I do not know how to respond to this because the disinvestment has to be looked at from a larger perspective and not the perspective of the investor alone. Whether we have been doing enough to create investor interest in the PSU is also an important factor. A gentleman from Aditya Birla Group said if you have a good dividend yield and even then the market is not responding to PSU scrips, then it will be important to examine the individual cases on merits. Otherwise, by sheer logic of the market, if you are getting a good dividend yield, I do not know why the investor should not be interested in getting that. At some point, because of taxation on dividends, and these companies are giving good dividends, this might have a headwind. But, apparently, as an investor, if you are looking for yield on your investment, then PSUs cannot be found at fault. They are comparable to any good scrip in the market.

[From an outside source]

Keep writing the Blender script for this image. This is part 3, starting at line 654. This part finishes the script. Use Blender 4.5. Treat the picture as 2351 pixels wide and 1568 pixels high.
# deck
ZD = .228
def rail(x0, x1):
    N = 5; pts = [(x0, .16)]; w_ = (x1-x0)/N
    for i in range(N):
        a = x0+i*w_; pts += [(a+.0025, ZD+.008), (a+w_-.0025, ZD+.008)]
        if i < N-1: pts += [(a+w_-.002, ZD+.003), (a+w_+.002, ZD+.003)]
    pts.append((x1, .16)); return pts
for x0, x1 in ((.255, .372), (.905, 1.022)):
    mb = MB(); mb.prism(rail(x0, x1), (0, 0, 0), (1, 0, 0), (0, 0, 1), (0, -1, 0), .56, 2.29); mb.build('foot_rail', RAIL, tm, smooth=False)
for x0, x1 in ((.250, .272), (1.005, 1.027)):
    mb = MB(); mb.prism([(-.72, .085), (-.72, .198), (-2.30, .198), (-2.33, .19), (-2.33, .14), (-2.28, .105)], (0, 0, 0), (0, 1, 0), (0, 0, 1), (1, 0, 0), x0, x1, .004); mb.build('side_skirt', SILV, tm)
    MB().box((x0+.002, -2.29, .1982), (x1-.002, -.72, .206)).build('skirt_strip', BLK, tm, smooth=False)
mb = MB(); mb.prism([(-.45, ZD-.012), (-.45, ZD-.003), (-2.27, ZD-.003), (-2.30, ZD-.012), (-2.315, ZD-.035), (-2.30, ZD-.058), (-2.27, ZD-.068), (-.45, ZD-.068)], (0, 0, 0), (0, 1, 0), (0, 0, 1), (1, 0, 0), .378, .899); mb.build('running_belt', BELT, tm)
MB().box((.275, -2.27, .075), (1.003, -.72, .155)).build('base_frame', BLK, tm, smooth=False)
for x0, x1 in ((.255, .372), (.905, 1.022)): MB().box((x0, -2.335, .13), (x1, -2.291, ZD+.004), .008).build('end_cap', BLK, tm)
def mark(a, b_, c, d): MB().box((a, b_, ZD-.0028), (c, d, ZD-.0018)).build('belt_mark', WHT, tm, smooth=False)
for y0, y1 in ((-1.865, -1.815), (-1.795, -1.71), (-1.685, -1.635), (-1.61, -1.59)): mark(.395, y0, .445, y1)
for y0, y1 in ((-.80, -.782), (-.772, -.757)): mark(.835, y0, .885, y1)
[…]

You have to see the supply side of the scrips also. Since the government has gone aggressively for disinvestment and more and more scrips are going to be offloaded in the market, naturally, there will be a very big supply in the market. Then the speculative element also does not take risk and in that situation even if the dividend yield is very good, the general market will not be very positive about the stock.

If you want to reach the so-called market-driven economy target which you have been planning for almost 1990 onwards, that is 30 years, then you have to push for this disinvestment.

What to your mind is the best possible solution for a PSU revival? Is disinvestment the only solution?

For some reason or the other, disinvestment has been visualised as a source of mobilising resources. Disinvestment should have been done at a much more well-organised pace. We turned from a planned economy to the market-driven economy in the 1990s. Already 30 years have gone and still, the government is doing business. It is because of the historical reasons that there is some sort of a bunching of disinvestment taking place. The market sentiment may or may not be as comfortable as you would like to have it ideally, then there will be pressure. And the pressure will be only on those scrips which are going to get more supply; the companies where the investor knows that there is not going to be further supply, they are going to sustain that valuation. You might have noticed, even the best of the steel companies were available below their book value, so the market has to have its own logic. I really do not know whether one should decide public policies on the basis of market perception.